## Exercise instructions:
From the entries that follow, extract each line holding the string "Treat".
********
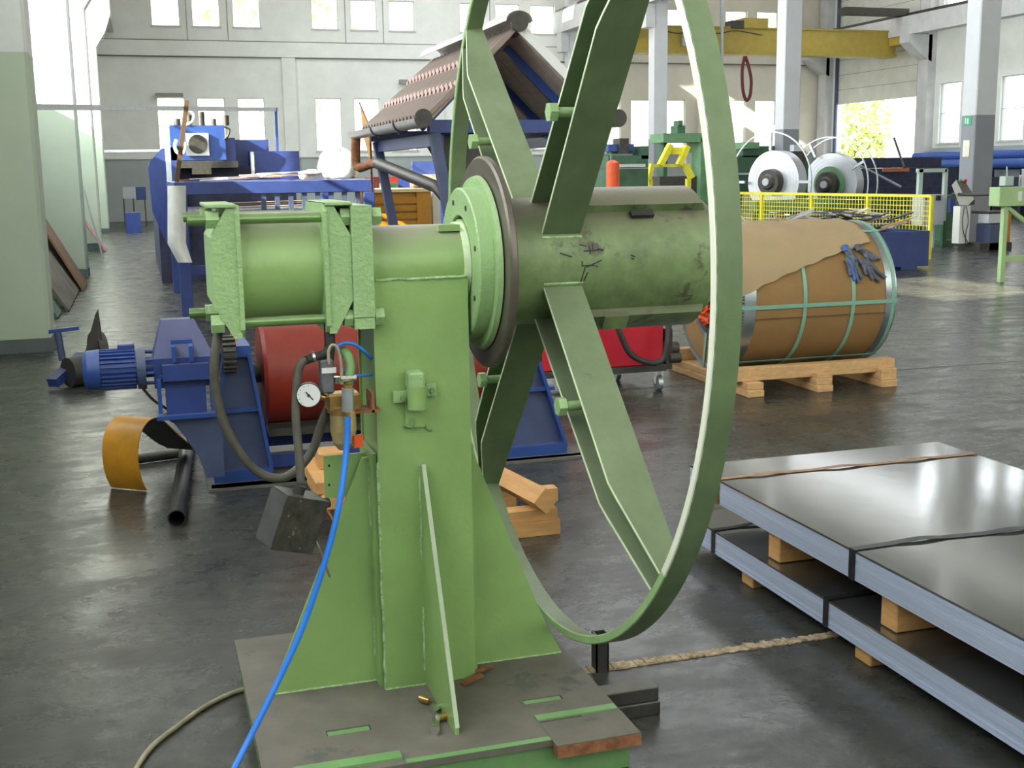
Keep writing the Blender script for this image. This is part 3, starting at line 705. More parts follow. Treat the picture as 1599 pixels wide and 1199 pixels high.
for nm,x,y,dx,dy,z0,z1,lb in (
 ('wooden_spacer',2.19,3.74,1.15,.085,.152,.26,'wooden spacer between the sheet packs, the farther one'),
 ('wooden_spacer',2.19,3.02,1.15,.085,.152,.26,'wooden spacer between the sheet packs beside the black strap'),
 ('wooden_spacer',2.17,3.12,1.2,.09,0,.053,'flat timber under the lower sheet pack near the strap'),
 ('wooden_spacer',2.17,3.90,1.2,.09,0,.053,'flat timber under the lower sheet pack, middle of it'),
 ('wooden_spacer',2.19,2.2,1.15,.085,.152,.26,'wooden spacer between the sheet packs, nearest the camera'),
 ('wooden_spacer',2.17,2.2,1.2,.09,0,.053,'flat timber under the lower sheet pack, nearest the camera')):
    MB().bbox(x,x+dx,y,y+dy,z0,z1,.004).build(nm,wood,label=lb,cat='timber',group='timbers of the sheet packs')

# ================================================================== TIMBER PILES
def timber(p0,p1,wd,h,lb,mt=wood,grp='timber offcuts behind the decoiler'):
    MB().bar(p0,p1,wd,h).build('timber_block',mt,label=lb,cat='timber',group=grp)
timber((1.33,4.86,.034),(1.71,4.865,.034),.09,.066,'bottom timber block of pile right of the post, lying on floor')
timber((1.31,4.87,.094),(1.70,4.875,.094),.09,.05,'second timber block of pile right of the post')
R_=Matrix.Rotation(.15,3,'Z')@Matrix.Rotation(.75,3,'Y')
MB().obox((1.575,5.06,.178),(.085,.62,.085),R_).build('timber_block',wood,label='long timber lying tilted on its edge across the right pile',cat='timber',group='timber offcuts behind the decoiler')
timber((1.64,4.97,.150),(1.74,4.97,.150),.07,.06,'small timber block on the right end of the right pile')
timber((1.45,5.33,.13),(1.62,5.33,.13),.08,.07,'small timber block at the far end of the right pile')
timber((1.40,5.36,.047),(1.66,5.36,.047),.09,.093,'timber block under the far end of the right pile')
L0=az(522,826,0)
for k,(z0,z1,xa,xb,ya,lb) in enumerate(((0,.065,.60,.86,5.05,'lowest timber of pile seen left of the post'),(.066,.13,.58,.84,5.07,'second timber up of pile seen left of the post'),(.131,.195,.52,.80,5.10,'third timber up of pile seen left of the post'),(.196,.255,.50,.84,5.13,'top wide timber of pile seen left of the post'))):
    MB().bbox(xa+.17,xb+.12,ya,ya+.5,z0,z1,.004).build('timber_block',wood,label=lb,cat='timber',group='timber offcuts left of the post')
MB().bbox(.72,.84,5.35,5.5,.256,.33,.004).build('timber_block',wood,label='small square timber piece on top of the left pile',cat='timber',group='timber offcuts left of the post')

# ================================================================== FLOOR: yellow sheet, pipe
a_=Vector((.80,-.60,0)); b_=Vector((.60,.80,0)); o_=Vector((-.055,6.24,0))
prof=[(0,0),(-.035,.07),(-.05,.15),(-.045,.23),(-.01,.31),(.06,.355),(.13,.355),(.20,.315),(.30,.23),(.40,.155),(.50,.10)]
pp=smoothpts([(p,0,q) for p,q in prof],3)
g=[[o_+a_*(-.22+.22*j/3)+b_*p.x+Vector((0,0,p.z+.004)) for j in range(4)] for p in pp]
t=thing('curved_sheet','ochre yellow sheet of steel bent into a C shape on the floor','steel sheet',(-.05,6.3,0))
MB().sheet(g,.005).build('outer_skin',yel,t)
g2=[[o_+a_*(-.218+.216*j/3)+b_*p.x+Vector((0,0,p.z+.004)) for j in range(4)] for p in pp]
def inset(g,th):
    out=[];R_n=len(g);C_n=len(g[0])
    for i in range(R_n):
        r_=[]
        for j in range(C_n):
            A_=g[min(i+1,R_n-1)][j]-g[max(i-1,0)][j];B_=g[i][min(j+1,C_n-1)]-g[i][max(j-1,0)]; n_=A_.cross(B_).normalized(); r_.append(g[i][j]+n_*th)
        out.append(r_)
    return out
cen=o_+b_*.15+Vector((0,0,.1)); tst=inset(g2,.004); sg=1 if (tst[5][1]-cen).length<(g2[5][1]-cen).length else -1
MB().sheet(inset(g2,sg*.0035),.001).build('dark_inner_face',dark,t,label='bare dark inner face')
pt=MB(); p0=az(277,823,0); p1=Vector((.19,7.15,0)); rr_=.042
p0=Vector((p0.x,p0.y,rr_)); p1.z=rr_
dirp=(p1-p0).normalized(); pt.lathe(p0,dirp,[(0,rr_),(0,rr_-.006),((p1-p0).length,rr_-.006),((p1-p0).length,rr_)],32); pt.build('steel_pipe',mat('black pipe steel',(.045,.043,.045),.4,.5,.2,12),label='black steel pipe lying on floor under the curved yellow sheet',cat='pipe')
MB().cyl((-.12,6.86,.03),(.13,6.93,.03),.028,12).build('steel_rod',dark,label='short dark bar lying crosswise behind the yellow sheet',cat='steel bar')

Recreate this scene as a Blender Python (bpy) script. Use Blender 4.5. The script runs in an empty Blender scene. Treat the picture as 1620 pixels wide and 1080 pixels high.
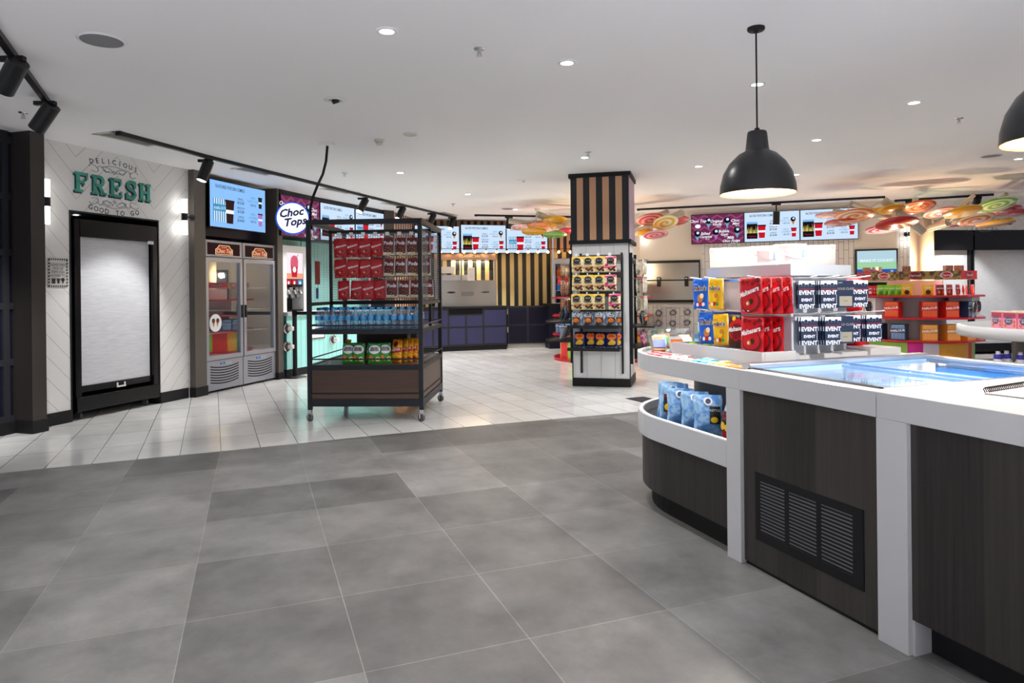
********
## Solution to the exercise:
Keep writing the Blender script for this image. This is part 3, starting at line 705. More parts follow. Treat the picture as 1599 pixels wide and 1199 pixels high.
Recreate this scene as a Blender Python (bpy) script. Use Blender 4.5. The script runs in an empty Blender scene. Treat the picture as 1620 pixels wide and 1080 pixels high.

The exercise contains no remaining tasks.